India is one of the largest troop contributors for UN peacekeeping missions

External Affairs Minister S Jaishankar on Wednesday has said that UN peacekeeping operations “must be anchored in a strong ecosystem of technology and innovation” to adapt to changing conflict dynamics.

During his address to the United Nations Security Council that unanimously adopted a resolution on ensuring accountability for crimes against UN peacekeepers for the first time during a meeting held under the Indian presidency, Jaishankar said, “21st century peacekeeping must be anchored in a strong ecosystem of technology and innovation that can facilitate UN peacekeeping operations in implementing their mandates in complex environments.

After all, it helps them to adapt to changing conflict dynamics and take advantage of increased efficiencies. This is also in line with the Strategy for Digital Transformation of UN Peacekeeping which seeks to advance the use of technology across the Action for Peacekeeping (A4P) themes, including performance, safety and security, politics, protection and peace building,” he said.

The resolution, adopted at an open debate chaired by EAM Jaishankar, calls for prevention, investigation and prosecution to bring to justice perpetrators of crimes against UN peacekeepers. It was initiated by India in the Security Council earlier this year and co-sponsored by all 15 permanent and non-permanent members of the body.

The Security Council also adopted the first technology-related presidential statement on peacekeeping — “Technology for Peacekeeping” — which called for recognising that “technology has the potential to act as a force multiplier”.

India has provided more than 250,000 personnel for 49 missions over the decades, and 174 of its troops have died during these deployments. Currently, more than 5,000 Indian personnel are deployed in nine missions.
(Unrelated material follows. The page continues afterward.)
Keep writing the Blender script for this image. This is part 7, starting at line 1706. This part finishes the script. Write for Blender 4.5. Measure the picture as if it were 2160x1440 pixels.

The open debate with the theme “Protecting the protectors” was one of three signature events being hosted by India as part of its presidency of the Security Council. Prime Minister Narendra Modi chaired a virtual open debate on global cooperation for maritime security on August 9, while Jaishankar will chair a briefing on counter-terrorism on August 19 that is expected to discuss the situation in Afghanistan following the takeover of the country by the Taliban.

During the meeting, EAM Jaishankar proposed a four-point framework that lays out an architecture for securing UN peacekeepers from contemporary threats.

First, the EAM said that the UN must focus on operationally proven, cost-effective, widely available, reliable and field-serviceable technologies. “These must also prioritize mobility, both in the sense of agile manoeuvrability of mission assets and in the sense of use of mobile digital / IT platforms. Where deployed, technologies should be environment friendly through the use of renewables and fuel efficiency, and use of environmentally-friendly construction materials,” he said.

Second, the EAM said that we need a sound information and intelligence foundation as this will ensure early warning and mobilizing a coherent and early response. “A reliable, high fidelity means to collect, use, process and share information and data will create advantages from the very start of peacekeeping missions. Precise positioning and overhead visualization of mission environments is critically important to provide intelligence and enhance the safety and security of mission personnel,” he said.

The EAM announced with pleasure that India is supporting the UN in the rollout of the UNITE Aware Platform across select peacekeeping missions. This initiative is based on the expectation that an entire peacekeeping operation can be visualized, coordinated, and monitored on a real time basis.

“We should ensure that any attack on a peacekeeper or a civilian is predictable, preventable, or responded to immediately,” he said.

Continuing the four-point framework, thirdly he said, “We must contribute to ensuring that technological improvements are continuous and are available on the ground, in the gear that peacekeepers carry and the weapons and tools that they use to enhance their mobility, performance, endurance, range, and load-carrying capabilities while guaranteeing their safety and security. This also includes strengthening of communication within missions and enhancing overall capacity to take informed decisions at the tactical or operational level.”

And lastly, the EAM said that consistent training and capacity building of peacekeepers in the realm of technology needs attention and investment. “It is with this in mind that India is committed to long term engagement with the UNC4ISR Academy for Peace Operations in Entebbe, Uganda, to meet the training needs, link it with available technological capability, and shape future requirements. I am pleased to announce that we have signed an MOU between the Government of India and the UN in support of the 'Partnership for Technology in Peacekeeping' initiative and to the UN C4ISR Academy for Peace Operations (UNCAP),” he said.

Further, welcoming other Member States to take active interest in this evolving paradigm, Jaishankar said, “Political will, strengthened partnerships, and shifts in organizational culture are required to take it forward. Maximum transparency should remain a principle of the use of peacekeeping technology and in particular when used to enable information gathering and sharing. Peacekeeping requires continuous review, adaptation, and transparent engagement with all stakeholders, as also strong procedural safeguards and effective oversight mechanisms.